Campus policy prohibits purchase of 15 passenger vans due to these vehicles' high rollover risk per the National Highway Traffic Safety Administration(NHTSA) warning advisory.
Compliance With Alternative Fuel Vehicle (AFV) Government Mandates
Departments, when purchasing vehicles, must consider alternative fuel vehicles (AFV). Section 303 of the National Energy Policy Act (EPAC) requires that 75 percent of all acquired light duty vehicles (vehicles under 8,500 lbs.GVWR) must be alternative fuel for agency fleets of 50 or more light duty vehicles - which applies to Binghamton University.
New York State Executive Order 111 mandates that by the year 2005 at least 50% of new light-duty vehicles acquired by state agencies shall be alternative fuel; by year 2010, that number rises to 100%.
While AFV vehicles currently cost more than conventional vehicles ($3,000 to $5,000 depending on vehicle), failure to meet the mandates may result in larger fines and penalties. Each year the University is required to report to the Department of Energy what percentage of light vehicles acquired is AFV. Vehicles acquired that are not alternate fuel are charged 'negative credits' by EPAC. There is also a possible $10,000 penalty that may be issued by the Department of Energy for failure to comply with the legislation.

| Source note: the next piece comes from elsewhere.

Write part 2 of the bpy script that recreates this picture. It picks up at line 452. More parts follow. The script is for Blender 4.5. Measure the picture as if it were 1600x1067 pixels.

Departments should be able to select alternative fuel vehicles from a wide range of model types such as cutaways, compact sedans, pickups, cargo vans, passenger vans, sport utility, station wagons and midsize sedans. Fuel types that should be considered are: dedicated compressed natural gas, bifuel and flex fuel vehicles.
NOTE: IF A DEPARTMENT PURCHASES A NONALTERNATIVE FUEL VEHICLE, THE COST OF OBTAINING AN AFV CREDIT (TO RELIEVE THE NEGATIVE CREDIT INCURRED AS A RESULT OF THE NON-AFV PURCHASE) WILL BE CHARGED TO THAT DEPARTMENT. THE COST OF OBTAINING AN AFV CREDIT IS NEGOTIABLE; CURRENT MARKET VALUE RANGES FROM $500 TO $1,000 PER CREDIT.